Cezaevinde yaşanan mağduriyetleri dile getirmeye çalışan mahkûmların tutanak tutturma ve kapalı cezaevine gönderilme ile tehdit edildiğini de iddia eden aileler, bu yüzden birçok mahkûmun yaşadığı sorunları anlatmaktan çekindiği belirtti.
Son zamanlarda kapalı cezaevinden çıkan mahkûmların gelmesiyle birlikte mahkûm sayısının cezaevi kapasitesini aştığını ifade eden aileler, yaşanan diğer mağduriyetleri ise şöyle anlattılar:
“Cezaevinde telefon sorunu var. Hâlbuki açık cezaevinde telefon sorununun olmaması gerekir. Cezaevinde yaklaşık 400 mahkûm var. Her biri 10 dakika konuşması mümkün olmuyor. Sorunu olan bazı mahkûmlar bazen saatlerce konuşuyor. Bu da onlara yetmiyor. Koğuş kapıları normal şartlarda 23.00’de kapanması gerekirken 20.00’de kapanıyor. Bu yüzden de dışarıda olan 15 tane telefonu kullanamıyorlar. Sadece içeride olan 6 tane telefon kullanılabiliyor. Bu da insanları mağdur ediyor.”
Normal şartlarda açık cezaevinde kalıp da herhangi bir işte çalıştırılan mahkûmlara bir meblağ ödenmesi gerektiği halde birçok mahkûmun cezaevinin değişik işlerinde ücretsiz çalıştırıldığını dile getiren aileler, aldıkları duyumlara göre çalıştırılması doktorlar tarafından yasaklanan birçok mahkûmun bile tarla işlerinde çalıştırıldığını iddia ettiler.
Ekonomik durumları iyi olan mahkûmların cezaevi yönetimi tarafından farklı muameleye tabi tutulduğunu sözlerine ekleyen aileler, başta uyuşturucu olmak üzere cezaevine alınması mümkün olmayan birçok yasak maddenin de içeriye sokularak ticaretinin yapıldığını, uyuşturucu satan ve kullanan birçok mahkûmun olanları anlatmaması için diğer mahkûmları tehdit ettiğini ileri sürdüler.

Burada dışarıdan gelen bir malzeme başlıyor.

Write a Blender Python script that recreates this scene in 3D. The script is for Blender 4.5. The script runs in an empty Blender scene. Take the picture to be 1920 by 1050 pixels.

Mahkûmların yaşadıkları sorunları yetkililere duyurmak isteyen aileler, yetkililere çağrıda bulunarak söz konusu cezaevi için araştırma komisyonun kurulmasını istiyor.
Hatırlanacağı üzere; daha önceleri söz konusu cezaevinde bulaşıcı verem hastalığına yakalanan mahkûmların hastaneye götürülmediği, hastalık bulaşıcı olmasına rağmen bu hastalığa yakalanan mahkûmların diğer mahkûmlarla birlikte kaldığı da gündeme gelmişti.
Söz konusu iddialarla ilgili Akçakale Açık Cezaevi yönetimi ve Şanlıurfa Cumhuriyet Başsavcılığına yaptığımız başvurulara ise herhangi bir cevap verilmedi.